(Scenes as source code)
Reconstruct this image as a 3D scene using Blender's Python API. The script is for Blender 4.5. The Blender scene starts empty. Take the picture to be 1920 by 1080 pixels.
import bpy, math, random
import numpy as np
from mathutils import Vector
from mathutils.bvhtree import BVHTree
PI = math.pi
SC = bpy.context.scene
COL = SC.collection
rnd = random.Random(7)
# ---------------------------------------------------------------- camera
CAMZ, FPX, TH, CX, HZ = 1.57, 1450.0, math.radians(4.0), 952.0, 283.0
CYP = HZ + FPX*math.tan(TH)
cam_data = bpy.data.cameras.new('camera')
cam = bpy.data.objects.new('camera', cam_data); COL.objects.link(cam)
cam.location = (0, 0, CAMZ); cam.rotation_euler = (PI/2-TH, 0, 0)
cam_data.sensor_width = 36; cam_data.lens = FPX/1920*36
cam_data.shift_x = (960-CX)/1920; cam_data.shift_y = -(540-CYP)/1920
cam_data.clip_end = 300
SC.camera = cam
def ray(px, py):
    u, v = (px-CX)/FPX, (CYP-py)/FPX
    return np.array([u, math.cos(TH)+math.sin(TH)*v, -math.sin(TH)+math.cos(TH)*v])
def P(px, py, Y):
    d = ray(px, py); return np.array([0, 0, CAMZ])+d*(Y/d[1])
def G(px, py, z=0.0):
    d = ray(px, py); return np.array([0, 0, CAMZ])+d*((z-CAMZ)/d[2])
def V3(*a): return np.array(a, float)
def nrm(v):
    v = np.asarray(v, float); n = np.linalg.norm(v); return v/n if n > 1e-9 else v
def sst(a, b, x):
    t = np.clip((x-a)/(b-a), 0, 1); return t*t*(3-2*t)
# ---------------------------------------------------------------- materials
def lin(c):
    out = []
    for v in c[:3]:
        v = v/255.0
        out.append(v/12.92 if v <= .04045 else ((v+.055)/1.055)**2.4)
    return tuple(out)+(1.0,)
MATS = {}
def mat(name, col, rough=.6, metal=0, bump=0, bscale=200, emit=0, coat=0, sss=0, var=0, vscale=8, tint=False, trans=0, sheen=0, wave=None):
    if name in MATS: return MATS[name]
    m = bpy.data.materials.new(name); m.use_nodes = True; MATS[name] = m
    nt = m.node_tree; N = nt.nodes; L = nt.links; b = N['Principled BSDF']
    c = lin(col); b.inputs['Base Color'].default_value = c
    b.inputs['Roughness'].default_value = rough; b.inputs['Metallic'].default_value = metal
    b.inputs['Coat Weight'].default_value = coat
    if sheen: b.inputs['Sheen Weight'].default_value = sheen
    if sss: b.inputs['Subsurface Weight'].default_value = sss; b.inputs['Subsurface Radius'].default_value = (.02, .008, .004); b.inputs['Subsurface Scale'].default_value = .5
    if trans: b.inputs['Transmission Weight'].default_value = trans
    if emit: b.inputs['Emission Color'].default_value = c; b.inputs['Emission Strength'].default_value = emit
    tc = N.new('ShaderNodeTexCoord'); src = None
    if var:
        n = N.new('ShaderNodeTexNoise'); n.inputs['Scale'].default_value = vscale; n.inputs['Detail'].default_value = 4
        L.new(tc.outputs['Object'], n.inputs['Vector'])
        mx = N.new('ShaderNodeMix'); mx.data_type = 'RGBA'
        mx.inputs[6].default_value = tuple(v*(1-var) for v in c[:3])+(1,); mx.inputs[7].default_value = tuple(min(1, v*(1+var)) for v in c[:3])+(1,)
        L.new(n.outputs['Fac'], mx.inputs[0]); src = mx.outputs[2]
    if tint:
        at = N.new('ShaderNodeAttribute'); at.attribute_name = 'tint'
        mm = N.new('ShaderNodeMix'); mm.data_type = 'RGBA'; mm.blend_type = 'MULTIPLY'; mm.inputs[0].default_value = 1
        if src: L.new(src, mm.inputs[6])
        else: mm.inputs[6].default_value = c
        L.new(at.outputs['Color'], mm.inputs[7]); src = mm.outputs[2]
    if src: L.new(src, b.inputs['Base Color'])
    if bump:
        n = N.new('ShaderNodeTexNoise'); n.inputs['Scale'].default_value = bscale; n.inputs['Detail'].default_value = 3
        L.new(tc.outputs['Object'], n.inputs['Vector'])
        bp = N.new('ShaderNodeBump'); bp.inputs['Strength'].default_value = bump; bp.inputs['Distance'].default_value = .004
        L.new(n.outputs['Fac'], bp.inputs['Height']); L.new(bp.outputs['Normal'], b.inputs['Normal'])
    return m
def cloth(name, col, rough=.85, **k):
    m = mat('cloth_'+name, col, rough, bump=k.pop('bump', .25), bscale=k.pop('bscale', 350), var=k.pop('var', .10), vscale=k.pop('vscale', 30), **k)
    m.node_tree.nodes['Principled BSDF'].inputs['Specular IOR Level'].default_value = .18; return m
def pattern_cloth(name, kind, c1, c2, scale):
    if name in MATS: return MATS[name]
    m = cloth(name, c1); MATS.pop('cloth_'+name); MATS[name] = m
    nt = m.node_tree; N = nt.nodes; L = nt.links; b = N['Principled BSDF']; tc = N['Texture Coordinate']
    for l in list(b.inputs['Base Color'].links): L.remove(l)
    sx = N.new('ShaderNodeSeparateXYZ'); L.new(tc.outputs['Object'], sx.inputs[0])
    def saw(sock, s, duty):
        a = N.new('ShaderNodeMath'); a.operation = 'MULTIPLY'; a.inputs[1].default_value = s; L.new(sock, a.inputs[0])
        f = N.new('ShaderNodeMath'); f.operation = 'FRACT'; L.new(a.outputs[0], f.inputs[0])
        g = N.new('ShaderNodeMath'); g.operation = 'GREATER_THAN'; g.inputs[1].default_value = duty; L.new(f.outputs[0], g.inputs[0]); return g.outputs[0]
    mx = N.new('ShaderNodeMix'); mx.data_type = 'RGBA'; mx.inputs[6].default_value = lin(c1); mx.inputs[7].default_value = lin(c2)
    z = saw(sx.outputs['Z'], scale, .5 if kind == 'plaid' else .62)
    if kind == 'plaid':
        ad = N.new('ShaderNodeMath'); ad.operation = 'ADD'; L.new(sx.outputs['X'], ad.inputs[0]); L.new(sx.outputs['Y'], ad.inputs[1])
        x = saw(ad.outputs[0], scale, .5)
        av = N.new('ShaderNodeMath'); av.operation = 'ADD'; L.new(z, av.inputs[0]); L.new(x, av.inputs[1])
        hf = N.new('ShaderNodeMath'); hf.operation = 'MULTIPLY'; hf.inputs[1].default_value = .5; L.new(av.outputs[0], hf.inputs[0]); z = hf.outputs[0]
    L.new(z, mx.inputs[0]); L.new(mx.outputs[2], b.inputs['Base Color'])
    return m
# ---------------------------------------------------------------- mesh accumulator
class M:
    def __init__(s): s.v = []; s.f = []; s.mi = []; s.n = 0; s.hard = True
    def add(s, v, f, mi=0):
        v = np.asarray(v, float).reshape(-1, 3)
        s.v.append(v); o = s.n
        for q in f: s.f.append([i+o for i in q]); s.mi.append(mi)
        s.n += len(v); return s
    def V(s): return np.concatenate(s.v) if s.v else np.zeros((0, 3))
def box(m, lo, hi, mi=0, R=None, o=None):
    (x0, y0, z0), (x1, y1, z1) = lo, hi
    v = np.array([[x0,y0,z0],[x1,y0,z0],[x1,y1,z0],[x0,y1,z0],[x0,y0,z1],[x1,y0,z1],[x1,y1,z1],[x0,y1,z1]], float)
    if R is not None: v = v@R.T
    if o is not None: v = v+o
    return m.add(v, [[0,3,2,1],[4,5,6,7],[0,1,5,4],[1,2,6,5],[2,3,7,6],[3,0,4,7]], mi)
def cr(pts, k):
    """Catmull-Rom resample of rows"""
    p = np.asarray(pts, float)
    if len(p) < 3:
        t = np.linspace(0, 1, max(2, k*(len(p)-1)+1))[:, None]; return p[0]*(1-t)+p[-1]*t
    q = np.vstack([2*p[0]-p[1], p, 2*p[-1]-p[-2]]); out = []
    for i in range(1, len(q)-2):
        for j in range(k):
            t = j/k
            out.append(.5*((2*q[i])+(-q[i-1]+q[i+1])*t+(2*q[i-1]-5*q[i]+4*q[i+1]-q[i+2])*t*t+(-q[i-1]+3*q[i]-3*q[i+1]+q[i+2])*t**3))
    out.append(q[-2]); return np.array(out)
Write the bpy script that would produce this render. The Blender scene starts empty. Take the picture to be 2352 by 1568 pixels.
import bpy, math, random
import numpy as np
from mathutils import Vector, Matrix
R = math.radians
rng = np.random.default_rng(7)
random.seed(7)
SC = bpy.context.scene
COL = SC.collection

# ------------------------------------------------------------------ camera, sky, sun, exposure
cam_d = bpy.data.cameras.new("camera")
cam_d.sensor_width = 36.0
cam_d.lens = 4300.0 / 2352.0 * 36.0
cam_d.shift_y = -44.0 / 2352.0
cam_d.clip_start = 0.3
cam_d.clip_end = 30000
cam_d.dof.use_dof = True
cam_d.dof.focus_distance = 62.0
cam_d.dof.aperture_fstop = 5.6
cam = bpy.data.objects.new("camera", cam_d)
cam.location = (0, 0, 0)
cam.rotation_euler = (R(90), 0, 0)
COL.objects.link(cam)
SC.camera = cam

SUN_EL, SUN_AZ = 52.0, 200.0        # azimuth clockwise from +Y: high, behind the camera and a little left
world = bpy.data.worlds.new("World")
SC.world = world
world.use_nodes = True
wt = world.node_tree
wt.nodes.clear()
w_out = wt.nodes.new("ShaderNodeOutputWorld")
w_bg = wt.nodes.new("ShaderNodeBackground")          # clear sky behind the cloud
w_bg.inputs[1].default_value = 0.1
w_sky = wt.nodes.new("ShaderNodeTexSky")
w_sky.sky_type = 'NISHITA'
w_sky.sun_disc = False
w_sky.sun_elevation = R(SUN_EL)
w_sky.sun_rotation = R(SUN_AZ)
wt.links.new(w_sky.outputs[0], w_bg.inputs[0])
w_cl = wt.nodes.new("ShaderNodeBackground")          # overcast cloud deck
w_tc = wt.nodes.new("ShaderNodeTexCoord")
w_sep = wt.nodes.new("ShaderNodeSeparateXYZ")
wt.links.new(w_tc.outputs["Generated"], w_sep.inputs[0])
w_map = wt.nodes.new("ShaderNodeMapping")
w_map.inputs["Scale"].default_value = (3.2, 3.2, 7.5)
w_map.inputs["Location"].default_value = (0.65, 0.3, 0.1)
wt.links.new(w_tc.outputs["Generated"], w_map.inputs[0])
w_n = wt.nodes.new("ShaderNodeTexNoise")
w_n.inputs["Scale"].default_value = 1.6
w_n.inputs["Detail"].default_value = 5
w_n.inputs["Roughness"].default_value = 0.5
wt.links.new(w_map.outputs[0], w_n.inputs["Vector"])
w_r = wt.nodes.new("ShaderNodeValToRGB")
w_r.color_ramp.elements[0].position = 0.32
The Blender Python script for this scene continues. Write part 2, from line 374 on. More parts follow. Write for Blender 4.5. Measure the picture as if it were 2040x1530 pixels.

- [SHORT TASK]
Extract each line from the entries above that contains the string "starts".

- [RESPONSE TO THIS EXERCISE]
Reconstruct this image as a 3D scene using Blender's Python API. The script is for Blender 4.5. The Blender scene starts empty. Take the picture to be 1920 by 1080 pixels.
Write the bpy script that would produce this render. The Blender scene starts empty. Take the picture to be 2352 by 1568 pixels.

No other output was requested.